Morally, there was a kind of solidarity. As members of the same club, EU countries felt that they were on the same side. They didn't have to worry too much about where the relative gains from particular cooperative projects fell – who came out ahead in power terms – because they didn't have to worry about that power being used against them. (This point may seem obvious, but the old way to analyse cooperative projects from trade deals to anti-pollution treaties, especially well illustrated by Putin's Russia, is to ask not 'How much better off will this deal make us?', but 'How might this affect our relative geopolitical power?) That moral solidarity wasn't by any means complete. But it was substantial enough that even where there were gaps in the institutions, individual countries did not seek undue advantage.


Obviously that is not how the EU functions any more. The Eurozone crisis displayed the collapse of moral solidarity, with every country defending its own interests at vast collective expense. In the most dramatic case, of Greece, Germany and France ran to protect their banks and pension funds stuck holding Greek debt. Without goodwill, the incomplete institutions of the EU couldn't get purchase on the problem. A Big Stick was hastily fashioned and haphazardly applied, and a fiscal problem of a few percent of Greek GDP was allowed to snowball into an excruciatingly awful political and economic crisis.

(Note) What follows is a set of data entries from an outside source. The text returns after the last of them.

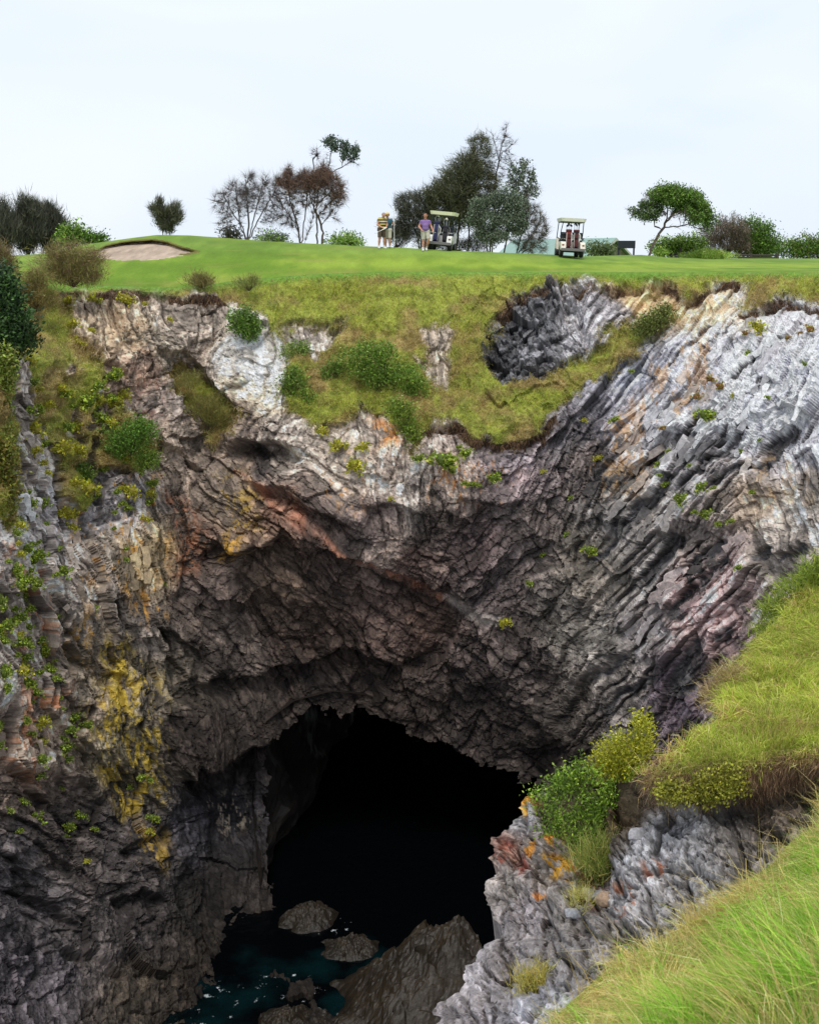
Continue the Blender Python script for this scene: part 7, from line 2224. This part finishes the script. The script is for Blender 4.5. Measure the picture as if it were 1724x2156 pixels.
from mathutils import Matrix, Vector
SM = [slab_mesh(2000 + i, M_SLAB) for i in range(14)]
rng = np.random.default_rng(4242)
ZONES = [  # outline, number, bedding direction in the face, length range
    ([(1400, 720), (1600, 680), (1720, 720), (1720, 880), (1560, 900), (1400, 900)], 40, (0.60, -0.80), (0.3, 1.3), 0),
    ([(1290, 900), (1420, 860), (1560, 900), (1600, 1000), (1440, 1060), (1280, 1080)], 40, (0.66, -0.75), (0.3, 1.5), 0),
    ([(1270, 1080), (1440, 1080), (1560, 1080), (1560, 1180), (1400, 1330), (1260, 1420)], 44, (0.68, -0.73), (0.3, 1.5), 1),
    ([(30, 830), (110, 900), (200, 1150), (190, 1330), (60, 1250), (20, 1000)], 14, (0.30, 0.95), (0.4, 1.6), 0),
    ([(0, 1250), (120, 1300), (120, 1650), (0, 1600)], 12, (0.28, 0.95), (0.3, 1.4), 0),
    ([(200, 1080), (330, 1080), (345, 1330), (250, 1340)], 9, (0.22, 0.97), (0.3, 1.5), 1),
    ([(1180, 900), (1270, 880), (1260, 1250), (1180, 1300), (1130, 1100)], 26, (0.45, -0.9), (0.25, 1.0), 1),
]
for poly, cnt, (dx, dy), (l0, l1), dark in ZONES:
    P = np.array(poly, float)
    k = 0
    while k < cnt:
        px, py = rng.uniform(P[:, 0].min(), P[:, 0].max()), rng.uniform(P[:, 1].min(), P[:, 1].max())
        if not inside(np.array([px]), np.array([py]), poly)[0]:
            continue
        k += 1
        ang = math.atan2(dy, dx) + rng.normal(0, 0.2)
        ux, uy = math.cos(ang), math.sin(ang)
        p = cliff_at(px, py)
        q = at(px + ux * 30, py + uy * 30, float(depth_l(np.array([px + ux * 30]), np.array([py + uy * 30]))[0]))
        q0 = at(px - ux * 30, py - uy * 30, float(depth_l(np.array([px - ux * 30]), np.array([py - uy * 30]))[0]))
        ex = unit(q - q0)
        ey = -unit(np.array([0, 0, EYE]) - p)
        ey = unit(ey - ex * (ey @ ex))
        ez = np.cross(ex, ey)
        if ez[2] < 0:
            ex, ez = -ex, -ez
        L = rng.uniform(l0, l1)
        o = link('slab', SM[int(rng.integers(0, 14))], cliff)
        ci = int(np.clip(np.searchsorted(tcol, px), 0, NC - 1))
        ri = int(np.argmin(np.abs(gy[:, ci] - py)))
        lc = col[ri - 4:ri + 5, ci - 4:ci + 5].reshape(-1, 3).mean(0) * math.exp(rng.normal(-0.1, 0.2))
        o.color = (*np.clip(lc, 0.02, 0.6), 1)
        M = Matrix(np.column_stack([ex * L, ey * (0.35 + 0.45 * L) * rng.uniform(0.3, 0.8), ez * (0.3 + 0.6 * L) * rng.uniform(0.7, 1.3)]).tolist()).to_4x4()
        M.translation = Vector(p + ey * 0.06)
        o.matrix_world = M
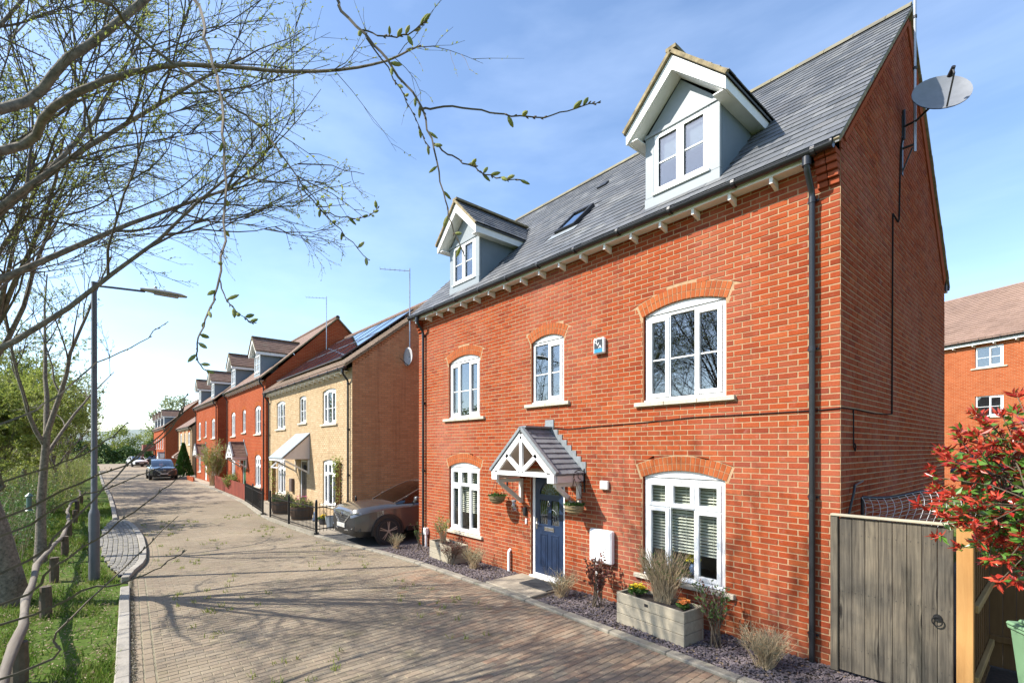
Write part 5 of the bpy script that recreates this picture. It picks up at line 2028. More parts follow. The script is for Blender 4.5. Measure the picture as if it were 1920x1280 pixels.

The collapse of moral solidarity between states reappeared even more starkly in the refugee crisis in which a surge of nativism across the EU quickly swept away any hope of a collective solution. Germany's attempted moral leadership fell flat and borders began to go back up between supposed friends like Sweden and Denmark.

Finally, the demand for nationalist exceptionalism continues to grow. National politicians in Britain had spent 30 years castigating the EU for everything that people didn't like. Well apparently the people were listening and came to the not unreasonable conclusion that this was something Britain needed saving from. When it came to the referendum and those national politicians suddenly tried to defend the EU's cooperative achievements it was too late for them to be believed. 'Give us back control!' the peoples of Europe demand, no one having explained to them that 'having control' over whether to pay your taxes might not be as wonderful as it sounds.


With every crisis the EU fails, its ability to address collective problems unravels a bit further. It no longer seems like a club of countries committed to doing better together than they can do apart, an ingenious and inspiring escape from the brutal cutthroat logic of realpolitik. It is decaying back into neighbourly distrust and rivalry, the old way of doing Europe.

Can it be saved? I hope so. But from here I do not see how.